All OT, SS and PS are all aware of HS's other project using the same data, at least from 2011. For several years, there is no talk about merging the two papers. I (OT) accepted that HS had this other project, and never had any reason to suspect bad faith on the part of the other coauthors, so I always assumed whichever paper was finished first would be submitted first, without any strategic considerations.

Around the summer of 2015 it seems that PS and SS are starting to worry. The two-step estimation method of SSS is proving problematic and no good results are forthcoming, although HS (who did the programming and estimation) appears to have worked a lot on this during 2014 and 2015. Meanwhile, ST (where coding and estimation is done by OT) has progressed very well.

Late October 2015 SS emails OT and demands that he and PS be made coauthors on ST. Footnote (3).

Initially OT resists, since SS and PS appear not to have contributed anything to ST: the data belonged to HS, the core model, now shared by both papers, came from ST, the economic questions were different.

Then PS threatens (footnote (4)) to email the editors of the top journals to create an authorship dispute about ST, preventing its publication. Unwilling to risk this, OT and HS agreed to include SS and PS as authors, with authors' names in reverse alphabetical order, to put OT and HS first in the author list.



More detail about how the core model came from ST

HS in email to SS 31 October 2015:

"I think its important here to note that Oyvind originally developed the quadratic category utility model with firm-category taste effects, with random utility in those taste effects (i.e. the model used in ST) separately. In our collaboration (ST) we wanted to study intra-store cross-category pricing externalities and their effects on market power relative to independent category sellers which do not internalize such effects). This is quite an interesting question to me and I have published a theory paper on the question. At this time SSS did not have categories, category-firm taste effects, or quadratic utility, and was not interested in the same questions.

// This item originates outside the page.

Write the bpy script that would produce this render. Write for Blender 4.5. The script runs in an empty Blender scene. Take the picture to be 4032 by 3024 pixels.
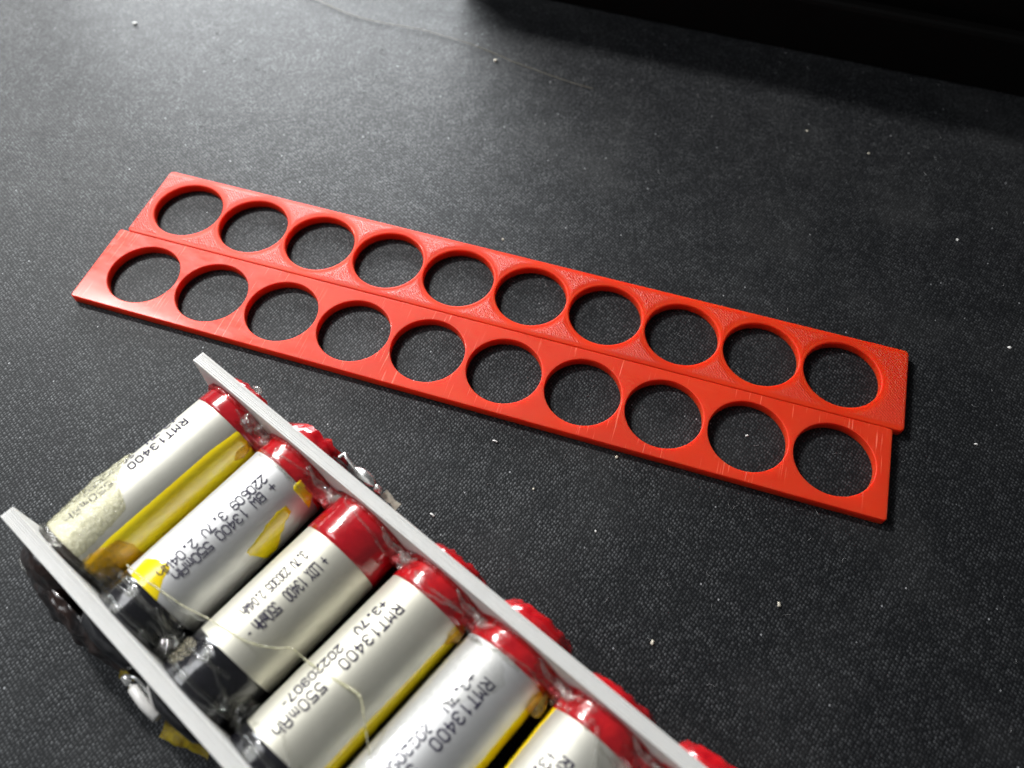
import bpy, bmesh, math, random
import numpy as np
from mathutils import Matrix, Vector, noise
random.seed(7)
MM = 0.001
sc = bpy.context.scene
COL = sc.collection
T = 1.882          # thickness of the printed strips, mm
W = 17.37          # their width, mm
PITCH = 14.5
HR = 6.80          # hole radius

# ------------------------------------------------------------------ camera
Rcv = [[0.95479505, 0.29715894, 0.00793647],
       [0.25768182, -0.8140505, -0.52050155],
       [-0.148211, 0.49901738, -0.85382384]]
CAM = (95.27099, -80.26341, 118.51465 + T)
cam = bpy.data.cameras.new('camera')
camo = bpy.data.objects.new('camera', cam)
COL.objects.link(camo)
m = Matrix(Rcv).transposed() @ Matrix(((1, 0, 0), (0, -1, 0), (0, 0, -1)))
camo.matrix_world = Matrix.Translation(Vector(CAM) * MM) @ m.to_4x4()
cam.sensor_width = 36
cam.lens = 36 * 3100 / 4032
cam.clip_start = 0.005
cam.clip_end = 20
cam.dof.use_dof = True
cam.dof.focus_distance = 0.134
cam.dof.aperture_fstop = 16.0
sc.camera = camo

# ------------------------------------------------------------------ light
world = bpy.data.worlds.new('World')
sc.world = world
world.use_nodes = True
bg = world.node_tree.nodes['Background']
bg.inputs[0].default_value = (0.93, 0.97, 1.0, 1)
bg.inputs[1].default_value = 0.10
sc.view_settings.view_transform = 'Standard'
sc.view_settings.look = 'None'
sc.view_settings.exposure = 0
sc.view_settings.gamma = 1


def lamp(name, loc, target, size, size_y, power, color=(1, 1, 1), spread=78):
    l = bpy.data.lights.new(name, 'AREA')
    l.shape = 'RECTANGLE'
    l.size = size * MM
    l.size_y = size_y * MM
    l.energy = power
    l.color = color
    l.spread = math.radians(spread)      # shaded desk lamp: brightest where it is aimed
    o = bpy.data.objects.new(name, l)
    COL.objects.link(o)
    o.location = Vector(loc) * MM
    z = (Vector(loc) - Vector(target)).normalized()      # panel faces the target, long side along world X
    x = Vector((0, 0, 1)).cross(z).normalized() if spread > 90 else Vector((1, 0, 0)) - z * z.x
    x.normalize()
    y = z.cross(x)
    o.rotation_euler = Matrix((x, y, z)).transposed().to_euler()
    return o


lamp('desk_lamp_light', (-312, 190, 412), (-5, 90, 0), 96, 17, 0.88, (1.0, 0.985, 0.955))

lamp('bright_wall_glow', (-396, 744, 200), (-20, 40, 0), 660, 360, 21.0, (0.95, 0.98, 1.0), 180)
lamp('soft_fill_glow', (-540, -66, 640), (20, -70, 0), 420, 420, 3.2, (0.96, 0.98, 1.0), 180)  # added fill panel, lifts the mat at lower left


# ------------------------------------------------------------------ node helpers
class NT:
    def __init__(s, name):
        s.m = bpy.data.materials.new(name)
        s.m.use_nodes = True
        s.t = s.m.node_tree
        s.n = s.t.nodes
        s.n.clear()
        s.out = s.n.new('ShaderNodeOutputMaterial')

    def link(s, a, b):
        s.t.links.new(a, b)

    def set(s, sock, v):
        if hasattr(v, 'is_linked') or isinstance(v, bpy.types.NodeSocket):
            s.link(v, sock)
        else:
            if isinstance(v, (tuple, list)) and len(v) == 3 and sock.type == 'RGBA':
                v = (*v, 1)
            sock.default_value = v

    def bsdf(s, **k):
        b = s.n.new('ShaderNodeBsdfPrincipled')
        for key, v in k.items():
            s.set(b.inputs[key.replace('_', ' ')], v)
        s.link(b.outputs[0], s.out.inputs[0])
        return b

    def coord(s, scale=(1000, 1000, 1000), rot=(0, 0, 0), loc=(0, 0, 0), src='Object'):
        c = s.n.new('ShaderNodeTexCoord')
        mp = s.n.new('ShaderNodeMapping')
        s.link(c.outputs[src], mp.inputs[0])
        mp.inputs['Scale'].default_value = scale
        mp.inputs['Rotation'].default_value = rot
        mp.inputs['Location'].default_value = loc
        return mp.outputs[0]

    def noise(s, vec, scale=1.0, detail=3, rough=0.5, dist=0.0):
        t = s.n.new('ShaderNodeTexNoise')
        s.link(vec, t.inputs['Vector'])
        t.inputs['Scale'].default_value = scale
        t.inputs['Detail'].default_value = detail
        t.inputs['Roughness'].default_value = rough
        t.inputs['Distortion'].default_value = dist
        return t.outputs[0]

    def voro(s, vec, scale=1.0, rnd=1.0, feature='F1', out='Distance'):
        t = s.n.new('ShaderNodeTexVoronoi')
        t.feature = feature
        s.link(vec, t.inputs['Vector'])
        t.inputs['Scale'].default_value = scale
        t.inputs['Randomness'].default_value = rnd
        return t.outputs[out] if out != 'both' else (t.outputs['Distance'], t.outputs['Color'])

    def math(s, op, a, b=None, c=None, clamp=False):
        t = s.n.new('ShaderNodeMath')
        t.operation = op
        t.use_clamp = clamp
        s.set(t.inputs[0], a)
        if b is not None:
            s.set(t.inputs[1], b)
        if c is not None:
            s.set(t.inputs[2], c)
        return t.outputs[0]

    def map(s, v, a, b, c=0.0, d=1.0, smooth=False):
        t = s.n.new('ShaderNodeMapRange')
        t.interpolation_type = 'SMOOTHSTEP' if smooth else 'LINEAR'
        s.set(t.inputs[0], v)
        for i, x in enumerate((a, b, c, d)):
            t.inputs[i + 1].default_value = x
        return t.outputs[0]

    def mix(s, f, a, b):
        t = s.n.new('ShaderNodeMix')
        t.data_type = 'RGBA'
        s.set(t.inputs[0], f)
        s.set(t.inputs[6], a)
        s.set(t.inputs[7], b)
        return t.outputs[2]

    def bump(s, h, strength=0.5, dist=0.0001, normal=None):
        t = s.n.new('ShaderNodeBump')
        s.set(t.inputs['Strength'], strength)
        t.inputs['Distance'].default_value = dist
        s.link(h, t.inputs['Height'])
        if normal is not None:
            s.link(normal, t.inputs['Normal'])
        return t.outputs[0]

    def sep(s, v):
        t = s.n.new('ShaderNodeSeparateXYZ')
        s.link(v, t.inputs[0])
        return t.outputs


# ------------------------------------------------------------------ materials
def m_mat():
    k = NT('woven_black_cloth')
    v = k.coord(rot=(0, 0, math.radians(24)))
    rot = math.radians(24)
    # woven knots: two lattices of different pitch, jittered, plus loose fibre grain
    d, c = k.voro(k.coord(scale=(2150, 1650, 1000), rot=(0, 0, rot)), 1.0, 0.34, out='both')
    d2, c2 = k.voro(k.coord(scale=(3700, 2500, 1000), rot=(0, 0, rot + .5)), 1.0, 0.9, out='both')
    rnd = k.sep(c)[0]
    patchy = k.map(k.noise(k.coord(), 0.22, 3, .6), .35, .65, .65, 1.25)
    dots = k.math('MULTIPLY', k.map(d, 0.58, 0.10, 0, 1, True), patchy)
    dots2 = k.math('MULTIPLY', k.map(d2, 0.5, 0.1, 0, 1, True), k.sep(c2)[1])
    fib = k.noise(k.coord(scale=(1000, 450, 1000), rot=(0, 0, rot)), 7.0, 3, 0.7)
    rp = k.math('POWER', rnd, 1.4)
    a = k.math('MULTIPLY', dots, k.math('MULTIPLY_ADD', rp, 0.85, 0.15))
    a = k.math('MULTIPLY', a, k.map(fib, 0.35, 0.65, 0.35, 1.35))
    a = k.math('ADD', a, k.math('MULTIPLY', dots2, .16), clamp=True)
    base = k.mix(a, (0.0032, 0.0036, 0.0046), (0.045, 0.047, 0.051))
    glint = k.math('MULTIPLY', k.math('GREATER_THAN', rnd, 0.998), k.map(d, 0.34, 0.1, 0, 1, True))  # sparse glints painted into the base colour as pale dots
    base = k.mix(glint, base, (0.42, 0.43, 0.45))
    # faint dusty patches
    dust = k.map(k.noise(k.coord(), 0.03, 4, 0.6), 0.45, 0.75, 0, 1, True)
    base = k.mix(k.math('MULTIPLY', dust, 0.06), base, (0.2, 0.2, 0.2))
    h = k.math('ADD', k.math('MULTIPLY', dots, 0.6), k.math('MULTIPLY', fib, 0.5))
    nrm = k.bump(h, 0.55, 0.00012)
    sl = k.math('MULTIPLY_ADD', k.math('MULTIPLY', dots, k.map(fib, .3, .7, .3, 1.2)), k.math('MULTIPLY_ADD', rnd, .5, .3), 0.2)
    b = k.bsdf(Base_Color=base, Roughness=0.56, Specular_IOR_Level=sl, Normal=nrm)
    b.inputs['Specular Tint'].default_value = (.93, .97, 1.0, 1)
    k.set(b.inputs['Sheen Weight'], k.math('MULTIPLY_ADD', dots, .16, .22))
    b.inputs['Sheen Roughness'].default_value = 0.32
    return k.m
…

When the question of categories came up after we had already developed our model and started presenting it (as a comment in a seminar) I let Pasquale know that I was already working on this with Oyvind, and I showed him the ST paper with the quadratic utility framework that Oyvind and I had developed at that stage. At that point Pasquale (and you presumably) wanted to adopt the ST framework into SSS, and asked me to agree to that, which I was wary about doing at the time, but I agreed, and as a result SSS dropped the model that it had used up to that point (which was based on an indirect utility function from an Almost Ideal model). At this point SSS imported the quadratic framework in ST, with the firm-category effects, the random draws at firm category level; SSS builds on this by adding the overlap variable and so on. So in essence I think its only fair to point out that firstly that the utility framework SSS originally used was at that point scrapped and replaced with the one in ST, and secondly that T had developed this earlier. Oyvind made I would say the main conceptual contribution to ST as well as the major time input and he is responsible for most of what is good about it including the quadratic specification with categories, firm-category taste effects, with random utility at that level. (He also contributed the idea for the estimation method used in ST, which is very clean, and different from that in SSS)."

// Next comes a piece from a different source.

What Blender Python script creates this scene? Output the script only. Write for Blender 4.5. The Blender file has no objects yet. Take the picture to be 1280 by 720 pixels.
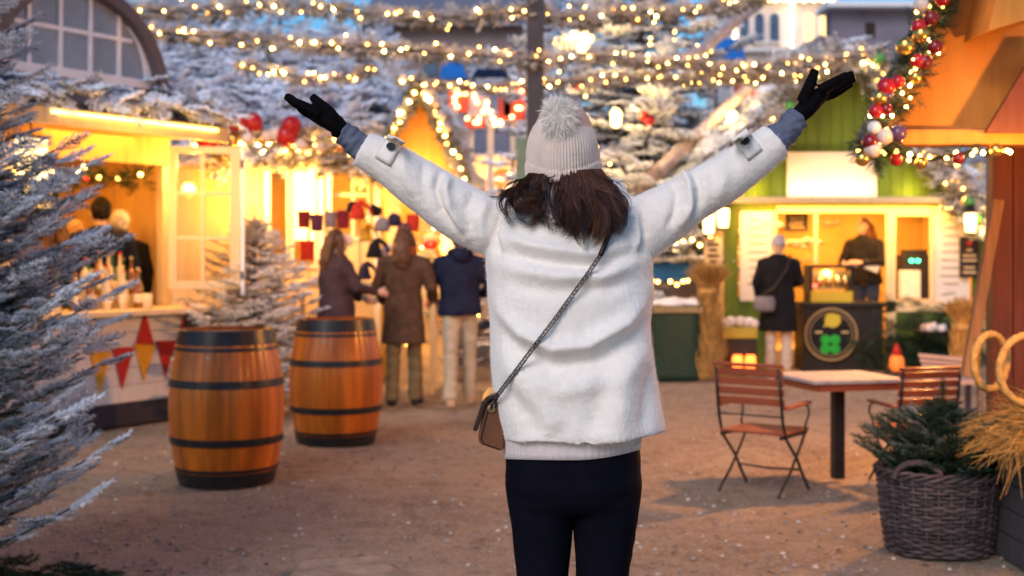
import bpy, math, random
import numpy as np
from mathutils import Vector, Matrix
from mathutils.bvhtree import BVHTree

rad = math.radians
SC = bpy.context.scene
COL = SC.collection
# ------------------------------------------------------------------ camera, sky, sun, exposure
CAM_H = 1.38
FPX = 1600.0            # focal length in pixels of the 1280 px wide photograph
cam_d = bpy.data.cameras.new("camera")
cam = bpy.data.objects.new("camera", cam_d)
COL.objects.link(cam)
cam.location = (0, 0, CAM_H)
cam.rotation_euler = (rad(90), 0, 0)
cam_d.sensor_width = 36
cam_d.lens = 45
cam_d.shift_y = -38.0 / 1280.0
cam_d.clip_end = 500
cam_d.clip_start = 0.05
cam_d.dof.use_dof = True
cam_d.dof.focus_distance = 2.92
cam_d.dof.aperture_fstop = 3.6
SC.camera = cam

SUN_EL, SUN_AZ = rad(4), rad(205)      # low behind the camera, a little to its left
world = bpy.data.worlds.new("World")
SC.world = world
world.use_nodes = True
wn = world.node_tree
sky = wn.nodes.new("ShaderNodeTexSky")
sky.sky_type = 'NISHITA'
sky.sun_disc = False
sky.sun_elevation = SUN_EL
sky.sun_rotation = SUN_AZ
sky.air_density = 1.0
sky.dust_density = 0.4
sky.ozone_density = 4.0
bg = wn.nodes["Background"]
wn.links.new(sky.outputs[0], bg.inputs[0])
bg.inputs[1].default_value = 0.15
sun_d = bpy.data.lights.new("sun", 'SUN')
sun = bpy.data.objects.new("sun", sun_d)
COL.objects.link(sun)
sun_d.energy = 0.85
sun_d.angle = rad(30)
sun_d.color = (1.0, 0.88, 0.80)
_sd = Vector((math.sin(SUN_AZ) * math.cos(rad(35)), math.cos(SUN_AZ) * math.cos(rad(35)), math.sin(rad(35))))
sun.rotation_euler = (-_sd).to_track_quat('-Z', 'Y').to_euler()
SC.view_settings.view_transform = 'Standard'
SC.view_settings.look = 'None'
SC.view_settings.gamma = 1
SC.view_settings.use_curve_mapping = False
SC.view_settings.exposure = 1.34
SC.render.engine = 'CYCLES'
SC.cycles.use_denoising = True
SC.cycles.sample_clamp_indirect = 4.0
SC.cycles.max_bounces = 6
SC.cycles.caustics_reflective = False
SC.cycles.caustics_refractive = False

# ------------------------------------------------------------------ helpers
def P(px, py, Y):
    return ((px - 640) / FPX * Y, Y, CAM_H - (py - 322) / FPX * Y)

def G(px, py):
    Y = FPX * CAM_H / (py - 322)
    return ((px - 640) / FPX * Y, Y, 0.0)

class MB:
    """collects faces of one mesh, world or local coordinates"""
    def __init__(self):
        self.v = []; self.f = []; self.n = 0; self.attr = []
    def add(self, verts, faces, a=0.0):
        verts = [tuple(p) for p in verts]
        self.v += verts
        self.f += [tuple(i + self.n for i in f) for f in faces]
        self.attr += [a] * len(verts)
        self.n += len(verts)
        return self
    def box(self, c, s, rz=0.0, a=0.0, rx=0.0, ry=0.0):
        R = Matrix.Rotation(rz, 3, 'Z') @ Matrix.Rotation(ry, 3, 'Y') @ Matrix.Rotation(rx, 3, 'X')
        c = Vector(c)
        vs = [c + R @ Vector((x * s[0] / 2, y * s[1] / 2, z * s[2] / 2)) for x in (-1, 1) for y in (-1, 1) for z in (-1, 1)]
        return self.add(vs, [(0, 1, 3, 2), (4, 6, 7, 5), (0, 4, 5, 1), (2, 3, 7, 6), (0, 2, 6, 4), (1, 5, 7, 3)], a)
    def boxpx(self, x0, y0, x1, y1, Y, depth, a=0.0):
        p = P(x0, y1, Y); q = P(x1, y0, Y)
        return self.box(((p[0] + q[0]) / 2, Y + depth / 2, (p[2] + q[2]) / 2), (q[0] - p[0], depth, q[2] - p[2]), a=a)
    def bar(self, p, q, w, h=None, up=(0, 0, 1), a=0.0):
        """rectangular bar from p to q, width w (sideways) and h"""
        h = h or w
        p = Vector(p); q = Vector(q); d = (q - p).normalized()
        u = Vector(up)
        s = d.cross(u)
        if s.length < 1e-4: s = d.cross(Vector((0, 1, 0)))
        s.normalize(); t = s.cross(d)
        vs = []
        for b in (p, q):
            for i, j in ((-1, -1), (1, -1), (1, 1), (-1, 1)):
                vs.append(b + s * (w / 2 * i) + t * (h / 2 * j))
        return self.add(vs, [(3, 2, 1, 0), (4, 5, 6, 7), (0, 1, 5, 4), (1, 2, 6, 5), (2, 3, 7, 6), (3, 0, 4, 7)], a)
    def tube(self, pts, r, n=10, closed=False, caps=True, flat=None, a=0.0):
        """round tube along pts; r a number or one per point; flat=(axis, factor) squashes it along a world axis"""
        pts = [Vector(p) for p in pts]; m = len(pts)
        rs = [r] * m if isinstance(r, (int, float)) else list(r)
        tan = []
        for i in range(m):
            if closed: t = pts[(i + 1) % m] - pts[i - 1]
            else: t = pts[min(i + 1, m - 1)] - pts[max(i - 1, 0)]
            tan.append(t.normalized())
        ref = Vector((0, 0, 1)) if abs(tan[0].z) < .9 else Vector((0, 1, 0))
        nrm = (ref - tan[0] * ref.dot(tan[0])).normalized()
        vs = []
        for i in range(m):
            nrm = (nrm - tan[i] * nrm.dot(tan[i])).normalized()
            b = tan[i].cross(nrm)
            for k in range(n):
                an = 2 * math.pi * k / n
                o = (nrm * math.cos(an) + b * math.sin(an)) * rs[i]
                if flat:
                    ax = Vector(flat[0]); o = o + ax * (o.dot(ax) * (flat[1] - 1))
                vs.append(pts[i] + o)
        fs = []
        for i in range(m if closed else m - 1):
            j = (i + 1) % m
            for k in range(n):
                l = (k + 1) % n
                fs.append((i * n + k, i * n + l, j * n + l, j * n + k))
        if caps and not closed:
            fs.append(tuple(range(n - 1, -1, -1))); fs.append(tuple((m - 1) * n + k for k in range(n)))
        return self.add(vs, fs, a)
    def lathe(self, prof, c=(0, 0, 0), n=32, cap=True, a=0.0):
        vs = []; fs = []; m = len(prof)
        for (r, z) in prof:
            for k in range(n):
                an = 2 * math.pi * k / n
                vs.append((c[0] + r * math.cos(an), c[1] + r * math.sin(an), c[2] + z))
        for i in range(m - 1):
            for k in range(n):
                l = (k + 1) % n
                fs.append((i * n + k, i * n + l, (i + 1) * n + l, (i + 1) * n + k))
        if cap:
            fs.append(tuple(range(n - 1, -1, -1))); fs.append(tuple((m - 1) * n + k for k in range(n)))
        return self.add(vs, fs, a)
    def ball(self, c, r, nu=12, nv=8, a=0.0):
        r = (r, r, r) if isinstance(r, (int, float)) else r
        vs = [(c[0], c[1], c[2] - r[2])]
        for i in range(1, nv):
            ph = -math.pi / 2 + math.pi * i / nv
            for k in range(nu):
                an = 2 * math.pi * k / nu
                vs.append((c[0] + r[0] * math.cos(ph) * math.cos(an), c[1] + r[1] * math.cos(ph) * math.sin(an), c[2] + r[2] * math.sin(ph)))
        vs.append((c[0], c[1], c[2] + r[2]))
        fs = [(0, 1 + (k + 1) % nu, 1 + k) for k in range(nu)]
        for i in range(nv - 2):
            b = 1 + i * nu
            for k in range(nu):
                l = (k + 1) % nu
                fs.append((b + k, b + l, b + nu + l, b + nu + k))
        b = 1 + (nv - 2) * nu; t = len(vs) - 1
        fs += [(b + k, b + (k + 1) % nu, t) for k in range(nu)]
        return self.add(vs, fs, a)
    def rings(self, rg, n=24, p=2.0, a=0.0):
        """closed loft of horizontal rings (cx, cy, z, rx, ry) as superellipses"""
        vs = []; fs = []
        for (cx, cy, z, rx, ry) in rg:
            for k in range(n):
                an = 2 * math.pi * k / n
                c, s = math.cos(an), math.sin(an)
                vs.append((cx + rx * math.copysign(abs(c) ** (2 / p), c), cy + ry * math.copysign(abs(s) ** (2 / p), s), z))
        m = len(rg)
        for i in range(m - 1):
            for k in range(n):
                l = (k + 1) % n
                fs.append((i * n + k, i * n + l, (i + 1) * n + l, (i + 1) * n + k))
        fs.append(tuple(range(n - 1, -1, -1))); fs.append(tuple((m - 1) * n + k for k in range(n)))
        return self.add(vs, fs, a)
    def prism(self, poly, ext, a=0.0):
        """polygon of 3-D points pushed along the vector ext"""
        n = len(poly); e = Vector(ext)
        vs = [Vector(p) for p in poly] + [Vector(p) + e for p in poly]
        fs = [tuple(range(n)), tuple(range(2 * n - 1, n - 1, -1))]
        fs += [((i + 1) % n, i, n + i, n + (i + 1) % n) for i in range(n)]
        return self.add(vs, fs, a)
    def mesh(self, name, smooth=False, shift=(0, 0, 0)):
        me = bpy.data.meshes.new(name)
        sx, sy, sz = shift
        me.from_pydata([(x - sx, y - sy, z - sz) for x, y, z in self.v], [], self.f)
        if any(self.attr):
            at = me.attributes.new("tone", 'FLOAT', 'POINT')
            at.data.foreach_set("value", np.array(self.attr, dtype=np.float32))
        if smooth:
            me.polygons.foreach_set("use_smooth", [True] * len(me.polygons))
        me.update()
        return me

def fix_normals(me):
    import bmesh
    b = bmesh.new(); b.from_mesh(me)
    bmesh.ops.recalc_face_normals(b, faces=b.faces)
    b.to_mesh(me); b.free()

def wloc(o):
    v = Vector((0, 0, 0))
    while o is not None:
        v = v + o.location; o = o.parent
    return v

def obj(name, me, mat, parent=None, loc=None):
    o = bpy.data.objects.new(name, me)
    COL.objects.link(o)
    if mat is not None:
        me.materials.clear() if len(me.materials) else None
        me.materials.append(mat)
    if parent is not None: o.parent = parent
    if loc is not None: o.location = loc
    return o

def part(name, mb, mat, parent, world=True, smooth=False, bevel=0.0, fix=True, label=None):
    """one child mesh; world=True: the vertices are world coordinates"""
    me = mb.mesh(name, smooth, wloc(parent) if (world and parent is not None) else (0, 0, 0))
    if fix: fix_normals(me)
    o = obj(name, me, mat, parent)
    if bevel:
        b = o.modifiers.new("b", 'BEVEL'); b.width = bevel; b.segments = 2; b.limit_method = 'ANGLE'
    if label: o["label"] = label
    return o

def tag(o, label, cat, group=None, kind=None):
    o["label"] = label; o["category"] = cat
    if group: o["group"] = group
    if kind: o["kind"] = kind
    return o

def thing(name, loc, label, cat, group=None, rz=0.0):
    o = bpy.data.objects.new(name, None)
    COL.objects.link(o)
    o.location = loc; o.rotation_euler = (0, 0, rz)
    o.empty_display_size = .1
    return tag(o, label, cat, group)

def single(name, mb, mat, label, cat, group=None, smooth=False, bevel=0.0, base=None):
    """a thing that is one mesh, its origin at its base"""
    a = np.array(mb.v)
    b = base or ((a[:, 0].min() + a[:, 0].max()) / 2, (a[:, 1].min() + a[:, 1].max()) / 2, a[:, 2].min())
    me = mb.mesh(name, smooth, b)
    fix_normals(me)
    o = obj(name, me, mat, None, b)
    if bevel:
        m = o.modifiers.new("b", 'BEVEL'); m.width = bevel; m.segments = 2; m.limit_method = 'ANGLE'
    return tag(o, label, cat, group)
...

(1) Version of SSS from 4 April 2011, just before their single good / AIDS model is scrapped for multi-category quadratic model. The email where HS sends this version to PS. Version of TS from 17 February 2011, with multiple categories / quadratic utility with nonnegativity constraints. Shared in email with PS on 8 April 2011.

(2) A version of TS with estimation results was presented at an INRA-IDEI conference in Toulouse 16-17 May 2011 and the EARIE conference in Stockholm 1-3 September 2011. Slides from Touluse 17 May 2011. After this, SSS adopts the multiple category / quadratic utility framework.

(3) First email (31 October 2015) from SS, demanding that SS and PS be included as coauthors on ST. OT's reply to SS from the same day, corroborated by HS in this email to SS, also 31 October 2015.

(4) After some discussion, OT and HS receive this threat from Schiraldi, that he will write to the editors of top journals to create an authorship dispute which will prevent the publication of our paper. This leads to SS and PS being taken on board as coauthors of ST, according to this agreement from 11 November 2015.